Still, at the end of the fifteenth and the beginning of the sixteenth centuries some progress was made. An Imperial Court (Reichskammergericht) came into existence, mainly nominated by the princes of the Empire, and authorized to pronounce judgment upon cases arising between the rulers of the various territories. In order to secure the better execution of the sentences of this court, Germany was divided into circles, in each of which the princes and cities who were entitled to a voice in the Diet of the Empire were authorized to meet together and to levy troops for the maintenance of order.

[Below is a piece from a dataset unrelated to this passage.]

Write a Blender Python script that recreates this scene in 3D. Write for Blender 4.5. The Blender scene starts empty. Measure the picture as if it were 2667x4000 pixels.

§ 13. The three Houses of the Diet.

These princes, lay and ecclesiastical, together with the cities holding immediately from the Empire, were called the Estates of the Empire. When they met in the general Diet they voted in three houses. The first house was composed of the seven Electors, though it was only at an Imperial election that the number was complete. At all ordinary meetings for legislation, or for the dispatch of business, the king of Bohemia was excluded, and six Electors only appeared. The next house was the House of Princes, comprising all those persons, lay or ecclesiastical, who had the right of sitting in the Diet. Lastly, came the Free Imperial Cities, the only popular element in the Diet. But they were treated as decidedly inferior to the other two houses. When the Electors and the Princes had agreed upon a proposition, then and not till then it was submitted to the House of Cities.

§ 14. The cities too weak.

The special risk attending such a constitution was that it provided almost exclusively for the wants of the princes and electors. In the Diet, in the circles, and in the Imperial Court, the princes and electors exercised a preponderating, if not quite an exclusive influence. In ordinary times there might be no danger. But if extraordinary times arose, if any great movement swept over the surface of the nation, it might very well be that the nation would be on one side and the princes and the electors on the other. And if this were the case there would be great difficulty in bringing the nation into harmony with its institutions. In England the sovereign could alter a hostile majority in the House of Lords by a fresh creation of peers, and the constituencies could alter a hostile majority of the House of Commons by a fresh election. In Germany there was no House of Commons, and an emperor who should try to create fresh princes out of the immediate vassals who were too weak to be summoned to the Diet would only render himself ridiculous by an attempt to place in check the real possessors of power by the help of those who had the mere appearance of it.